Ruwat, Demam Tinggi, hingga Permintaan Es Krim dan Sepeda

Banjarnegara –
Sepuluh anak dengan rambut gimbal menjalani prosesi ruwatan di Pendopo Kabupaten Wonosobo, Jawa Tengah, bertepatan dengan perayaan dua abad Kota Wonosobo. Rambut gimbal mereka tidak muncul sejak lahir, melainkan tumbuh saat masih balita.

Ritual cukur rambut gimbal ini merupakan tradisi masyarakat Dataran Tinggi Dieng untuk membersihkan kesialan dan melindungi anak-anak dari malapetaka. Kepercayaan setempat menyebut anak berambut gimbal adalah titipan leluhur yang perlu dirawat melalui ruwatan agar terhindar dari pengaruh negatif.

Uniknya, waktu ruwatan tidak ditentukan oleh orang tua, melainkan oleh sang anak sendiri. Saat itulah mereka boleh meminta hadiah apa pun sebagai syarat pencukuran. Jika permintaan tidak dipenuhi, rambut gimbal bisa tumbuh kembali dan anak rentan sakit-sakitan.

Ritual ini kerap digelar secara massal dalam Dieng Culture Festival (DCF). Tahun 2025, acara berlangsung pada Sabtu (23/8) dan Minggu (24/8). Sejak 2016, tradisi ini telah diakui sebagai Warisan Budaya Takbenda Indonesia oleh Kementerian Pendidikan dan Kebudayaan.

Ruwatan Massal di Pendopo Wonosobo

Sepuluh anak berambut gimbal duduk berjejer di Pendopo Wonosobo, mengenakan pakaian serba putih. Setelah didoakan, rambut mereka dicukur oleh perwakilan Forkopimda setempat. Usai prosesi, permintaan masing-masing anak dipenuhi agar rambut tidak kembali gimbal.

Salah satunya, Silva Amanda Rahayu (7 tahun), meminta tempe goreng dan gelang emas. Ibunya, Yuliana, bercerita bahwa rambut Silva mulai gimbal saat usia satu tahun, disertai sakit gatal. “Anak berambut gimbal cenderung lebih aktif,” ujarnya.

Kisah serupa datang dari Yudi Setiawan, ayah Seza Raika Azahra. Rambut putrinya tiba-tiba gimbal setelah demam tinggi saat berusia dua tahun. “Sudah disisir, tapi tetap gimbal. Tetangga menasihati kami untuk membiarkannya karena dianggap titisan Kyai Kolodete,” katanya.

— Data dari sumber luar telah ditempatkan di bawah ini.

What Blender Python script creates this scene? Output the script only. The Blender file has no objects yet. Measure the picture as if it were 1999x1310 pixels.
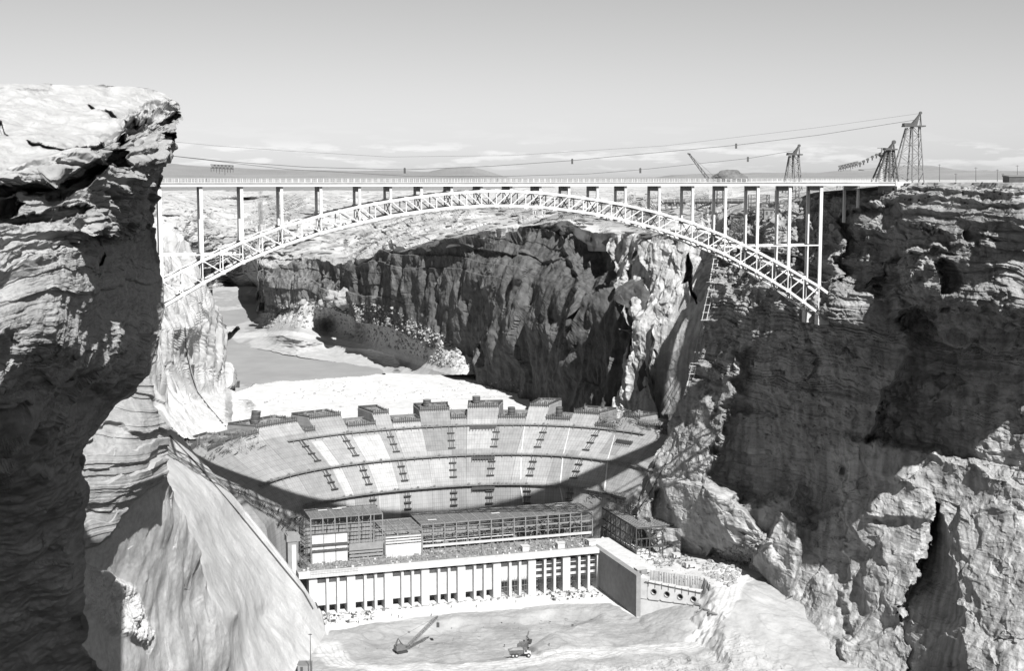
import bpy, bmesh, math, random
import numpy as np
from mathutils import Vector
random.seed(7)
scene = bpy.context.scene
COL = scene.collection
R = math.radians

# ---------------------------------------------------------------- camera, sky, sun, exposure
F_PX, W_PX, H_PX, PITCH = 2715.0, 1999.0, 1310.0, R(6.41)
cam_d = bpy.data.cameras.new("camera")
cam = bpy.data.objects.new("camera", cam_d); COL.objects.link(cam)
cam_d.sensor_width = 36.0; cam_d.lens = F_PX / W_PX * 36.0
cam_d.clip_start = 1.0; cam_d.clip_end = 120000.0
cam.location = (0, 0, 0); cam.rotation_euler = (R(90) - PITCH, 0, 0)
scene.camera = cam
scene.view_settings.view_transform = 'Standard'; scene.view_settings.look = 'None'
scene.view_settings.exposure = 1.05; scene.view_settings.gamma = 1.0

SUN_AZ = 21.0          # sunlight travels this far left of the view direction
SUN_EL = 45.3
sd = Vector((-math.sin(R(SUN_AZ)) * math.cos(R(SUN_EL)), math.cos(R(SUN_AZ)) * math.cos(R(SUN_EL)), -math.sin(R(SUN_EL))))
sl = bpy.data.lights.new("sun", 'SUN'); sl.energy = 5.0; sl.angle = R(0.53); sl.color = (1, 0.995, 0.985)
so = bpy.data.objects.new("sun", sl); COL.objects.link(so); so.rotation_euler = sd.to_track_quat('-Z', 'Y').to_euler()
so.location = (200, -400, 600)

world = bpy.data.worlds.new("World"); scene.world = world; world.use_nodes = True
nt = world.node_tree; nt.nodes.clear()
def N(t, **k):
    n = nt.nodes.new(t)
    for a, b in k.items(): setattr(n, a, b)
    return n
out = N('ShaderNodeOutputWorld'); bg = N('ShaderNodeBackground'); sky = N('ShaderNodeTexSky', sky_type='NISHITA')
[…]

Seza meminta kesehatan dan sepeda ontel, yang langsung diberikan setelah ruwatan.

Prosesi di Candi Arjuna

Ritual serupa digelar di Candi Arjuna saat DCF XV. Delapan anak terpilih melalui asesmen adat, termasuk peserta dari Batang, Yogyakarta, dan Jakarta. Menteri AHY dan Gubernur Jawa Tengah turut hadir, dengan AHY mencukur rambut Faiza Ahmad Al-Afghani (7,5 tahun) asal Kulon Progo. Faiza meminta mobil remote control dan bersikeras dicukur oleh AHY.

Tahun ini, DCF mengusung tema “Back to Culture” tanpa pertunjukan *Jazz Atas Awan* atau penjualan tiket biasa. Sebagai gantinya, panitia menjual paket suvenir berisi batik Gumelem dan cenderamata Dieng—3.000 paket ludes terjual.

Rangkaian acara dimulai dengan Dieng Bersih, jalan sehat sambil memungut sampah, diikuti Kongkow Budaya, orkestra *Dieng Symphony*, dan penerbangan lampion. Hari kedua puncaknya adalah kirab budaya menuju Candi Arjuna, diikuti 130 peserta dengan pakaian adat Nusantara.

Pameran UMKM juga digelar di tiga lokasi, menampilkan produk lokal dan makanan tradisional, sebagai upaya penguatan ekonomi masyarakat.